[EDITOR'S NOTE: This case is unpublished as indicated by the issuing court.] MEMORANDUM OF DECISION The defendant, Town of Darien, has moved (#113) for a summary judgment with respect to the claim by the plaintiff, Liberty Auto and Electric Co., Inc., of Bridgeport, for $8,110.72 for extra work performed in connection with the furnishing and installing of a gasoline storage tank for the defendant.
The plaintiff's bid for $12,804 for the furnishing and installing of this tank at the defendant's Public Works garage was accepted by the defendant, the work was subsequently performed, and the defendant paid the contract price of $12,804 to the plaintiff.
However, according to complaint the plaintiff evidently ran into some unanticipated rock ledge in the course of installing the storage tank, and later billed the plaintiff for $8,110.72, which was claimed to be the reasonable value of the extra, work incurred in drilling, chopping and removing the rock ledge from the excavation.
The basis for the defendant Town's motion for summary judgment is paragraph 4 of the "General Specifications", which was a part of the contract between the plaintiff and the defendant, and which provided as follows: "If the contractor [the plaintiff claims that any instructions given him involve extra cost or extension of time, he shall, within five (5) days after receipt of such instructions, and in any event before proceeding to execute the work, submit his protest in writing to the Town of Darien stating clearly and in detail the basis of his objection. No such claim shall be valid unless so made."
The plaintiff has not submitted any affidavits or documentation contradicting the claim by defendant that no such written protest was filed before the work was commenced and finished. The plaintiff claims that defendant had actual notice that plaintiff had run into ledge and was CT Page 1395 removing the same, but it was conceded that plaintiff did not submit a protest in writing to the Town.
The criteria for the granting of summary judgment were reiterated recently by the Appellate Court in Cummings and Lockwood v. Gray,26 Conn. App. 293, 296-297, A.2d (1991), and can be summarized as follows: (i) such a judgment may be granted if there is no genuine issue as to any material fact; (ii) the moving party has the burden of proving the nonexistence of any material fact, the evidence must be viewed in the light most favorable to the nonmovant, and the test is whether the moving party would be entitled to a directed verdict on the same facts; (in) a material fact is one that will make a difference in the outcome of the case; and (iv) once the movant presents evidence supporting a motion for summary judgment, the nonmoving party must demonstrate the existence of a genuine issue of material fact by reciting specific facts contradicting the facts contained in the moving papers.
The plaintiff's claim for reimbursement for extra work relies on assertions of actual notice and unjust enrichment. Because the contract is clear that before entering on the performance of extra work, written notice must be given to the defendant, I believe that the defendant's motion for summary judgment in its favor is in order. In John T. Brady, and Co. v.
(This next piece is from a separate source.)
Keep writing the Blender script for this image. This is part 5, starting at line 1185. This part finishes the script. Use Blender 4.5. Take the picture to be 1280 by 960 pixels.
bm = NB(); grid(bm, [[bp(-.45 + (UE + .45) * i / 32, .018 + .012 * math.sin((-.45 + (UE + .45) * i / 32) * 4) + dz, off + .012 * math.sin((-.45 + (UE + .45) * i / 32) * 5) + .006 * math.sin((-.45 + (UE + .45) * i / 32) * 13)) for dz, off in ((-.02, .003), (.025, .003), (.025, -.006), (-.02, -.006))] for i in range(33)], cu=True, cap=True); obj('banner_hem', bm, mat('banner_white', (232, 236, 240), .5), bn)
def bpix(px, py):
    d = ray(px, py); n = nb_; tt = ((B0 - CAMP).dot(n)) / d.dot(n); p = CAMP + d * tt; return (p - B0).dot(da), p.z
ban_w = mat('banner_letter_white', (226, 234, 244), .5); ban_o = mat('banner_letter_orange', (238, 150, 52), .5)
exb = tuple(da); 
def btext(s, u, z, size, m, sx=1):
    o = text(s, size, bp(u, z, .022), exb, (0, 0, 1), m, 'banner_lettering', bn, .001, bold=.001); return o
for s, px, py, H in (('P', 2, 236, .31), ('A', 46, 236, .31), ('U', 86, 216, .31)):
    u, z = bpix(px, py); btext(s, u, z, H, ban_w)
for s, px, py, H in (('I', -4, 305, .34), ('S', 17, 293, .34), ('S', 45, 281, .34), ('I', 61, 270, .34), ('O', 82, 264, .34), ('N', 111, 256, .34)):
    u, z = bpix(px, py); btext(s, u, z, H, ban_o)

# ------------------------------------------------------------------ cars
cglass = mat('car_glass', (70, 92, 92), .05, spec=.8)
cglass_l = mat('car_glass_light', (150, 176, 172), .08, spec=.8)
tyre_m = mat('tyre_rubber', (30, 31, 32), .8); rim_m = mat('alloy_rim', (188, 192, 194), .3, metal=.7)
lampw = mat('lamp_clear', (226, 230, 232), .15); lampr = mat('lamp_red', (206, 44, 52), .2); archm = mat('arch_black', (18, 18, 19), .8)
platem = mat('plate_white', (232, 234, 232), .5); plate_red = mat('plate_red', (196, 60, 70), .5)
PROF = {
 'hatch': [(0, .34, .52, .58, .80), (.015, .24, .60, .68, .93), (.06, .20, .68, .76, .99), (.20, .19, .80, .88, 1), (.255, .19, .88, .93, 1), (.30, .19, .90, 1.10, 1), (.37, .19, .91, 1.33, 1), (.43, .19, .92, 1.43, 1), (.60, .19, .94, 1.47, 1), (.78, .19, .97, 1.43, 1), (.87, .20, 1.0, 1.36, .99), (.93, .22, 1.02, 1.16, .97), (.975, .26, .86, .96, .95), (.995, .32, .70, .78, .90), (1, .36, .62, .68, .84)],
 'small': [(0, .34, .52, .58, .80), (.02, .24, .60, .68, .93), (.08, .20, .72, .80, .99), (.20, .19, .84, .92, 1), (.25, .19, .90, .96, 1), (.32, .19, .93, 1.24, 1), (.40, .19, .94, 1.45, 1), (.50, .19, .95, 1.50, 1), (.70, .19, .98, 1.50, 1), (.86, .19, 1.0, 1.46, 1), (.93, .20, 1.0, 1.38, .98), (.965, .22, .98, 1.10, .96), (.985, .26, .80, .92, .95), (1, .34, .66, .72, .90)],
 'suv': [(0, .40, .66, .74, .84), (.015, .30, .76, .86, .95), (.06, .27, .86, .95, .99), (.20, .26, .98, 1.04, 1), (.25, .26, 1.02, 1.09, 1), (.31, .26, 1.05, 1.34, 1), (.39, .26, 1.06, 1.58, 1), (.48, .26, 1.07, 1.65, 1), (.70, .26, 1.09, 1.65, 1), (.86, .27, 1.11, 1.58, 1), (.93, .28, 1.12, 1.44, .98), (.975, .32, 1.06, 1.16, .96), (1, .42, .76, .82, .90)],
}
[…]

Stamford, 220 Conn. 432, 599 A.2d 370 (1991), the Supreme Court refers to the core issue as "the performance of the parties in light of their intent as manifested in the written agreements." Id., 445.
Moreover, a claim for unjust enrichment is restricted, according to Brady, Id., 447, to preventing "unjust enrichment of the part responsible for a material breach of an enforceable contract." There is no allegation in the complaint to the effect that the defendant Town breached its agreement with the plaintiff, and I believe it follows that the plaintiff is not entitled to recover on the theory of unjust enrichment.
Furthermore, the court quotes with approval the axiom that "[C]ontracting parties are free to impose conditions upon contractual liability." Id., 449-50. Even more on point in Brady is the reference to Multi-Service Contractors. Inc. v. Vernon, 193 Conn. 446, 477 A.2d 6563 (1984), cited for the proposition that "[i]n the absence of allegation or proof that the [contractor's] noncompliance with the contract conditions was impracticable, or resulted from actions of the [owner] or its agents that were taken in bad faith, the [contractor had] failed to make out a case for equitable or restitutionary relief." Id., 441. The complaint in this case does not allege that compliance with the condition of a written protest was impracticable, or that noncompliance with this condition resulted from bad faith on the part of the defendant.
Accordingly, the defendant's motion for summary judgment in its favor is granted.
So Ordered. CT Page 1396
Dated at Bridgeport, Connecticut, this 21st day of February, 1992.